If you are a homeschooling parent, you are also very likely a homeschool math teacher. As if homeschooling weren't hard enough, teaching math by itself can take up a huge chunk of your teaching time, and even a greater share of your pre-occupations. Fortunately, us homeschooling parents have access to the internet and numerous tools for teaching from online games to virtual manipulatives.
In addition to using the many tools available for help with instructing your children on math, you should also set a positive attitude toward math. According to www2.ed.gov, Although parents can be a positive force in helping children learn math, they also can undermine their children’s math ability and attitudes by saying
things such as: “Math is hard,” or “I’m not surprised you don’t do well in math, I didn’t like math either when I was in school,” or “I wasn’t very good in math and I’m a success, so don’t worry about doing well.”
Instead, it is better to make math as fun as possible. Play number games. Have multiplication contests. Let your child see you doing math for fun. Get books on fun math facts, and challenge your children to do a math riddle every day. Before long you will find that both you and your children have fallen in love with math, and you will make your entire homeschooling experience more enjoyable.

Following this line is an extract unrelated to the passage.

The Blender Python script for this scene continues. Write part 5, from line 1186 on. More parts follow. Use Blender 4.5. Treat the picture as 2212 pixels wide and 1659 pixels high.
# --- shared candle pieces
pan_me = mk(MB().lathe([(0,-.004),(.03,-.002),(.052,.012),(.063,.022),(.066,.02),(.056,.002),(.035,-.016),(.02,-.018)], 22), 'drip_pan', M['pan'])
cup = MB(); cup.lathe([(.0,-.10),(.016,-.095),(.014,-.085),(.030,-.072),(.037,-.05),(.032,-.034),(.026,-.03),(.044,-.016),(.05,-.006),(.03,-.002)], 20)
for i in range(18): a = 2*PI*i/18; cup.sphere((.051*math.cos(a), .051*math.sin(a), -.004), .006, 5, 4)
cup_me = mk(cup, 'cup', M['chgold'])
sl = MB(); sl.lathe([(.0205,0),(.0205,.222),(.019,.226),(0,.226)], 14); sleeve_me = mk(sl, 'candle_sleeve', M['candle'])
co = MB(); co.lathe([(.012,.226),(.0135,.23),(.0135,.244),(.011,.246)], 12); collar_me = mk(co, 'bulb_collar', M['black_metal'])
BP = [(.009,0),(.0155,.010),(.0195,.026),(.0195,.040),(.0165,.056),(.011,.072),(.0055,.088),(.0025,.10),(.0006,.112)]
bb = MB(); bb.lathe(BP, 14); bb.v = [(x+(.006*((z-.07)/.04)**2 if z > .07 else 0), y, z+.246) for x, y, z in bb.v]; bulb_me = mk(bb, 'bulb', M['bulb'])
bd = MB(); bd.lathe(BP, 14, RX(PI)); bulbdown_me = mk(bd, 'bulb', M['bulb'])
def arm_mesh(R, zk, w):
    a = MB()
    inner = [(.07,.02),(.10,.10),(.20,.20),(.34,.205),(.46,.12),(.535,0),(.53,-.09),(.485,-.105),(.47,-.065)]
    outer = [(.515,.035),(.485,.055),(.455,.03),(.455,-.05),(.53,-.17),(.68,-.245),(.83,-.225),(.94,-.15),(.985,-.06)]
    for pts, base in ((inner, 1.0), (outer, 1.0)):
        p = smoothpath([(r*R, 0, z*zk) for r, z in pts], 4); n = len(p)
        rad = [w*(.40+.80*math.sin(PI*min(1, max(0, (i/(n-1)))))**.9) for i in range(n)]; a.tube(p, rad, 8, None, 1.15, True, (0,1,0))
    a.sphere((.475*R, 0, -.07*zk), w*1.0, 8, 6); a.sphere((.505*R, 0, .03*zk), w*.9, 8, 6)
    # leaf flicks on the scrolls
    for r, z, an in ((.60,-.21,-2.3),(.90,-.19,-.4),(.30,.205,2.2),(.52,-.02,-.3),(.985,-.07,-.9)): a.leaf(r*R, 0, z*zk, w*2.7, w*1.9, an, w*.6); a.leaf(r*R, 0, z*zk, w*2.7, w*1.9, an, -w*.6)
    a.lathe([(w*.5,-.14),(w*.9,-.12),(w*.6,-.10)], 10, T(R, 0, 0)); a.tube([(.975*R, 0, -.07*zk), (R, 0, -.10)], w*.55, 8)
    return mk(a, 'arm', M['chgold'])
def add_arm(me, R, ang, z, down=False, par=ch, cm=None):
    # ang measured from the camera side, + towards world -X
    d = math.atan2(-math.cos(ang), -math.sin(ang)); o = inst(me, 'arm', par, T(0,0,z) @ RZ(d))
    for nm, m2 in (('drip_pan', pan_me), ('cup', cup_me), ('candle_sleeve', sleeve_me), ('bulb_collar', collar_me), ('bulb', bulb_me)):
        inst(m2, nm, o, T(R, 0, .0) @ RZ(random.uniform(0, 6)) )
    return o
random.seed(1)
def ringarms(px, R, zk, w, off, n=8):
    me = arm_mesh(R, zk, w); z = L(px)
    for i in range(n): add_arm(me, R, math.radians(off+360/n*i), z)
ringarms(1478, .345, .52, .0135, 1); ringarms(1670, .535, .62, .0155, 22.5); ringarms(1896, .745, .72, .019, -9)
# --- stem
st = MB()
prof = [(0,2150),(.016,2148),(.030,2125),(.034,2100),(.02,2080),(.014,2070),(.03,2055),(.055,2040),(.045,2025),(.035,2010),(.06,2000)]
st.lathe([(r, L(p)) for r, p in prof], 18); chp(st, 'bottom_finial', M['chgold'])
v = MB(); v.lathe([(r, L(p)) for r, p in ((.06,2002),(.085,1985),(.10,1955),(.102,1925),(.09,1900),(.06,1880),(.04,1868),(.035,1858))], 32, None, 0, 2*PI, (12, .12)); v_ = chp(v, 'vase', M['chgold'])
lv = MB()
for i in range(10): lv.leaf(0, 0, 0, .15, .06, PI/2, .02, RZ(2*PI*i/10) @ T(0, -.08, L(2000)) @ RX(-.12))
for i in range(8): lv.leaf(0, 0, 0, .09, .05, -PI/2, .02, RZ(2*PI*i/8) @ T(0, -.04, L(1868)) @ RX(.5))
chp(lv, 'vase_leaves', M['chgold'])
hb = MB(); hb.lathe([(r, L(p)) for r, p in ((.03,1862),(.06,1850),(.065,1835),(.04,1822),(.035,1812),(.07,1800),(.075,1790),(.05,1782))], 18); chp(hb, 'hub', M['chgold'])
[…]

Before I go, I want to add a last bit of advice. Spend time on word problems every day. I have been working with a young man recently who can crunch numbers easily. Show him a math problem and he can do it... unless it is in word form. When a problem is in word problem form, he cannot figure out where to start. It is quite a conundrum that can be avoided by working with word problems early on and introducing math to solve problems instead of numeric functions to figure out.